### Task description
Below are some records; quote exactly the lines from the one that contains "Write part 4" through the one that contains "else: hh_ = hh", inclusive, and no others.

### Record excerpts

☆ ☆ ☆ ☆ ☆ ☆ ☆

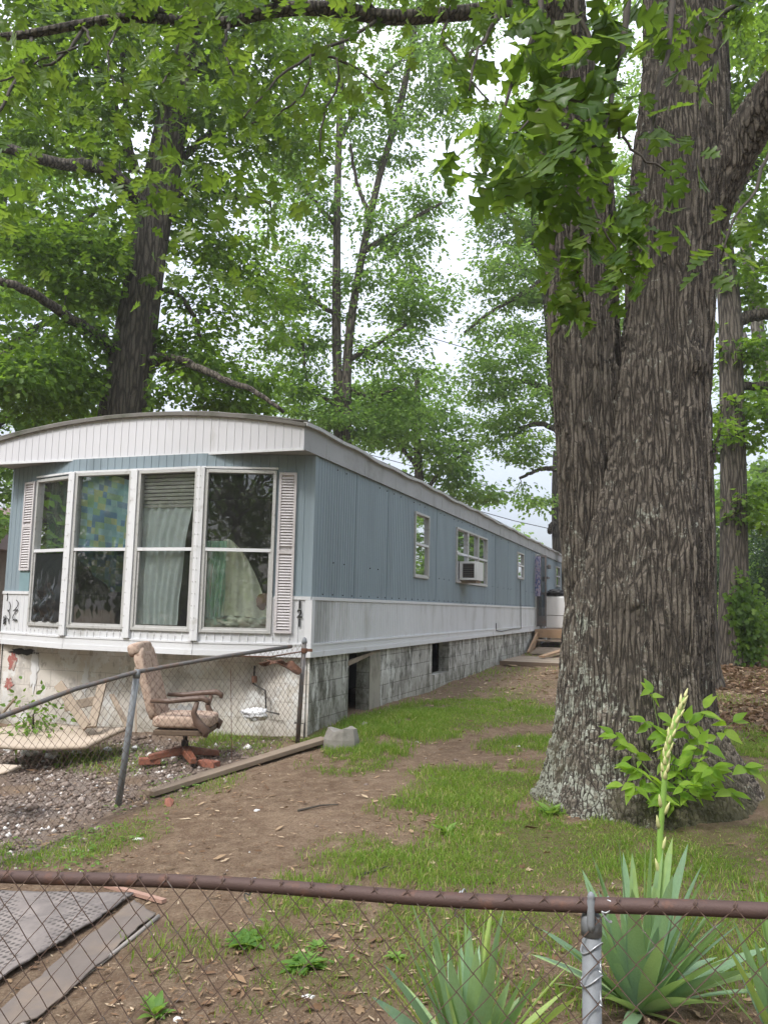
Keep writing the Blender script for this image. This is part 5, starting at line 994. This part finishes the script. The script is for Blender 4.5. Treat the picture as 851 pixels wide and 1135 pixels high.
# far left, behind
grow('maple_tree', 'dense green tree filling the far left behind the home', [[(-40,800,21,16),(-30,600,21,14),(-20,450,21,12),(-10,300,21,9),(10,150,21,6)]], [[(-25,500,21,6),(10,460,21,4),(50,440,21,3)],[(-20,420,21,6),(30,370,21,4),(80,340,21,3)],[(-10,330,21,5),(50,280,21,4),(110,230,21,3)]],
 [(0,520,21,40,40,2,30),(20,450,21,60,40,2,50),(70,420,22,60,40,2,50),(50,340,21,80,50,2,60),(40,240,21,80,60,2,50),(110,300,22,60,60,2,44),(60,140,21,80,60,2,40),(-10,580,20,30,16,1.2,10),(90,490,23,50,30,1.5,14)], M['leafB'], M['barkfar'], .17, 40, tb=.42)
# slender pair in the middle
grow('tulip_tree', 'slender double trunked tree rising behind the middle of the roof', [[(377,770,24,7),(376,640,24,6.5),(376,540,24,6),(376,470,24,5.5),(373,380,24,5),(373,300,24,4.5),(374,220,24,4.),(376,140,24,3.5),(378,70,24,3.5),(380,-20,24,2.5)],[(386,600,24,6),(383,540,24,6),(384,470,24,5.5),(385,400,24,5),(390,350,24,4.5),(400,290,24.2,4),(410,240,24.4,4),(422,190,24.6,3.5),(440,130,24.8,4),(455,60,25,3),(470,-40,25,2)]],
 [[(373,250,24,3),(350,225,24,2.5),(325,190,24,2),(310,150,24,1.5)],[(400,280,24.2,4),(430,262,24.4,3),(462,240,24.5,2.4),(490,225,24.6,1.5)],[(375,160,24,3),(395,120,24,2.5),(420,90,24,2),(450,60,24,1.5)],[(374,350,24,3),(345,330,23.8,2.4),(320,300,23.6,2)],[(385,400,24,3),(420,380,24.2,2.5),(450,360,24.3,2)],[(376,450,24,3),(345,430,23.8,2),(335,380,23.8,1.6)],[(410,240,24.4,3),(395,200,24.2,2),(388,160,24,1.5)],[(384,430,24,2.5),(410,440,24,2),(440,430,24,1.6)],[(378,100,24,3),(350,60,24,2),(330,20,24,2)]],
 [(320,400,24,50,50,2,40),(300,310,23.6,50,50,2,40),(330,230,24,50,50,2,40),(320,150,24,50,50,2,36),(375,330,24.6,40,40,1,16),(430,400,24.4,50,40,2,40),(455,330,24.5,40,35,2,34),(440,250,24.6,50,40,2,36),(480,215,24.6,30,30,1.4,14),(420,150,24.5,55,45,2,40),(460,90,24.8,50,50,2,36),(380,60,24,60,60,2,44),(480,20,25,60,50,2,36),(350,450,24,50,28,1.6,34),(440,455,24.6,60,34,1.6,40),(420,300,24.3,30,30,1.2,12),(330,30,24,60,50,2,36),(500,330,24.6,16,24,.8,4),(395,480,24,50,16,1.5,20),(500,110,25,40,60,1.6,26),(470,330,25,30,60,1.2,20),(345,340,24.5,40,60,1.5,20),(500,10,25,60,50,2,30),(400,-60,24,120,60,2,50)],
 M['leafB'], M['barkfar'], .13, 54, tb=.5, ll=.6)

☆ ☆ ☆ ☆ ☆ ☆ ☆

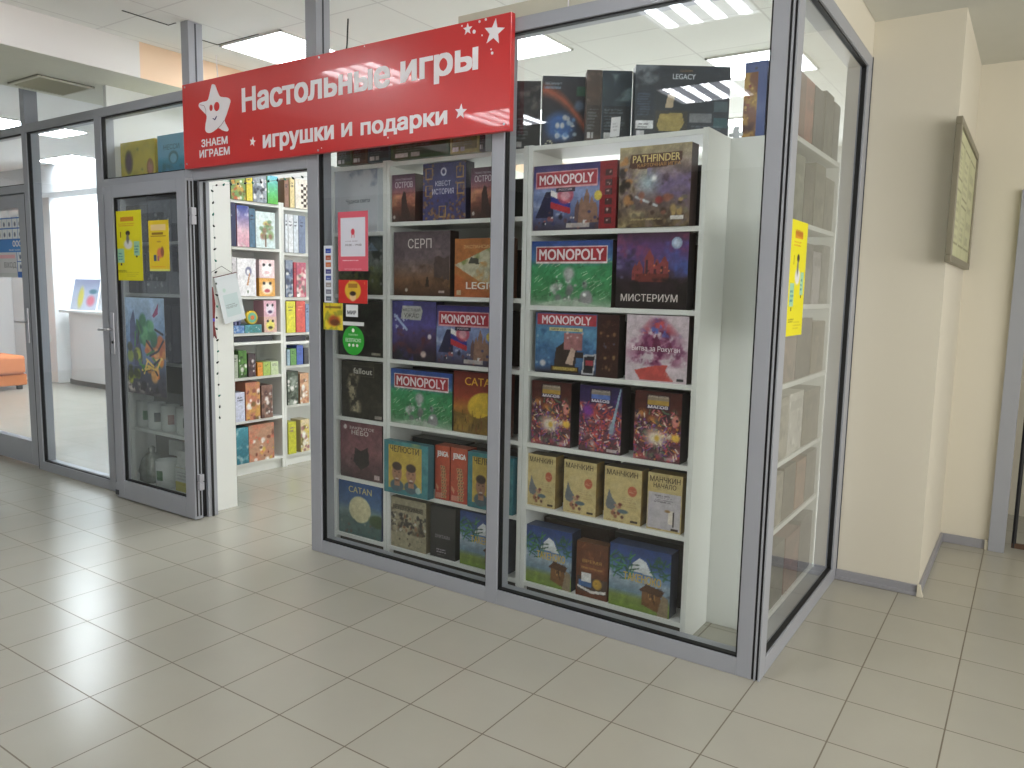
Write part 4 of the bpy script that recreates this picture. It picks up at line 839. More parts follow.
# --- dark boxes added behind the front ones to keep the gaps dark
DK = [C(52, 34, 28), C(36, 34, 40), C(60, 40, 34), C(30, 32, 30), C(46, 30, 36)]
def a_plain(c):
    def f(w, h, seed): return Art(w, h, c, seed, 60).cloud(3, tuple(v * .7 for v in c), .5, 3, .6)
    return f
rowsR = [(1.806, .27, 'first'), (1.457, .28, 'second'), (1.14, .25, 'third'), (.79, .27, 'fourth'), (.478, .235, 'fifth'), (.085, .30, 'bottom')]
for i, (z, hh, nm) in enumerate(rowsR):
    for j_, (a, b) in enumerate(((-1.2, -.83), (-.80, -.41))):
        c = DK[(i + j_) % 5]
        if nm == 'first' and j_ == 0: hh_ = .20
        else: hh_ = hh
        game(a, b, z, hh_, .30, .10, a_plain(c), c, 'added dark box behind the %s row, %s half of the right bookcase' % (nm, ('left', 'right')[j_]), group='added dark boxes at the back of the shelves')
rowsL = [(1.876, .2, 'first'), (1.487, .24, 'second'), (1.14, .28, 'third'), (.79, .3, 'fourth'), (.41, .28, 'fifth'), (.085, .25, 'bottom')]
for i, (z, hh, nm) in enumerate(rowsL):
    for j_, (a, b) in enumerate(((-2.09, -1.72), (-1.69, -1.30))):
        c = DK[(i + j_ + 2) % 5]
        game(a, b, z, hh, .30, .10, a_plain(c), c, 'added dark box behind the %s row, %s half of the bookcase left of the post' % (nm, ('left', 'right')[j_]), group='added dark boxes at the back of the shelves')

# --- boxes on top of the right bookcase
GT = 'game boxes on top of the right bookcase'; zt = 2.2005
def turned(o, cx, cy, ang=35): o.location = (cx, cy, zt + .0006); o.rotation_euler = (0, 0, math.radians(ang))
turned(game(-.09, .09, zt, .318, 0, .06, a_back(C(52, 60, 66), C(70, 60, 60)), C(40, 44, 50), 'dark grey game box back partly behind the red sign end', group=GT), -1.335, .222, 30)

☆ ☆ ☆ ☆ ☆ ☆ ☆

### Written response
Write part 4 of the bpy script that recreates this picture. It picks up at line 839. More parts follow.
# --- dark boxes added behind the front ones to keep the gaps dark
DK = [C(52, 34, 28), C(36, 34, 40), C(60, 40, 34), C(30, 32, 30), C(46, 30, 36)]
def a_plain(c):
    def f(w, h, seed): return Art(w, h, c, seed, 60).cloud(3, tuple(v * .7 for v in c), .5, 3, .6)
    return f
rowsR = [(1.806, .27, 'first'), (1.457, .28, 'second'), (1.14, .25, 'third'), (.79, .27, 'fourth'), (.478, .235, 'fifth'), (.085, .30, 'bottom')]
for i, (z, hh, nm) in enumerate(rowsR):
    for j_, (a, b) in enumerate(((-1.2, -.83), (-.80, -.41))):
        c = DK[(i + j_) % 5]
        if nm == 'first' and j_ == 0: hh_ = .20
        else: hh_ = hh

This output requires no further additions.